The Associated Press reported in April that Mississippi’s eight public universities would be raising tuition for the 2017-18 school year by an average of 6.6 percent after the legislature cut the university system’s budget by 12 percent from their 2016 expenditures. It was reported in June that the average tuition at Mississippi’s community and junior colleges would rise by 13 percent this year.

“Universities and colleges took a big hit much to my chagrin,” Hopson said. “I chair the subcommittee on universities and colleges. I didn’t like it anymore than anybody.

“The argument that a lot of people have is that they can charge tuition. What we don’t want to do is price it at a point where we can’t get our students into a college or a university.”

Hopson said his fear is that the rise in tuition will keep students from being able to afford the education they need to better support themselves and their families.

“They may get some scholarships, but sometimes that little bit of money is the difference between them staying in a job where they are never going to earn enough money to support themselves and their family, or getting a job where they can support themselves and their community and be a contributor to their society,” Hopson said. “It is important to try and keep that (tuition) down.”

Hopson also discussed the funding for public schools throughout the state, which is primarily provided via the Mississippi Adequate Education Program. Hopson said in recent years the legislature has also created funding sources that reward schools that show improvements in their accountability score.

“This year, we put $20 million into a plan that would reward schools that increase their grade level,” Hopson said. “You get that money back to your schools. The school itself can decide how to spend it. Do they want to use it for a teacher pay raise? They can put it into playground equipment. They can put it into new chalkboards. Whatever they want to do at their school. I think that’s good.”

The legislature has also invested money into improving statewide third grade reading scores.

“The dramatic changes in reading are just unreal when you look at the scores,” Hopson said. “Look at our local school district, the changes in reading over the last couple years have been tremendous. It is because we put an emphasis and it is not just the legislature. It is everybody.”

During his talk Tuesday, Hopson also discussed the ongoing debate in ways to improve the roads and bridges throughout Mississippi. At a Kiwanis meeting in May, Mississippi Transportation Commission Chairman and Vicksburg native Dick Hall said he was in favor of raising the state’s gas tax in order to help raise the $300-400 million a year needed to repair Mississippi’s roads and bridges.

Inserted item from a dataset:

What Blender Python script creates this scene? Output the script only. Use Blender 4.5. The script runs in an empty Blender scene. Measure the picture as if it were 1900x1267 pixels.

Hopson said he would be more in favor of a hybrid plan that takes into account the damage done to the roads by trucks and the changing auto industry.

“Get ready, but combustible engineers are eventually going to be dinosaurs. They are going away,” Hopson said. “I don’t think we can rely solely on gas tax to fund roads and bridges or else we are going to be in a world of hurt in 10 or 12 years.”

He said the state needs to include a way to raise money from electric cars in the ongoing discussions and that they are going to look at hybrid plans that other states have passed.

Among all the talk of infrastructure and budgets, Hopson said one item the legislature took up this session initially surprised him before he decided to vote for it. That item was a new law requiring cursive writing to be taught in Mississippi public schools.

“Surprisingly after that bill came up, we got a lot of former teachers and folks that had been to school say we are so excited you passed cursive writing,” Hopson said. “I was overall glad it passed. It caught me off guard.”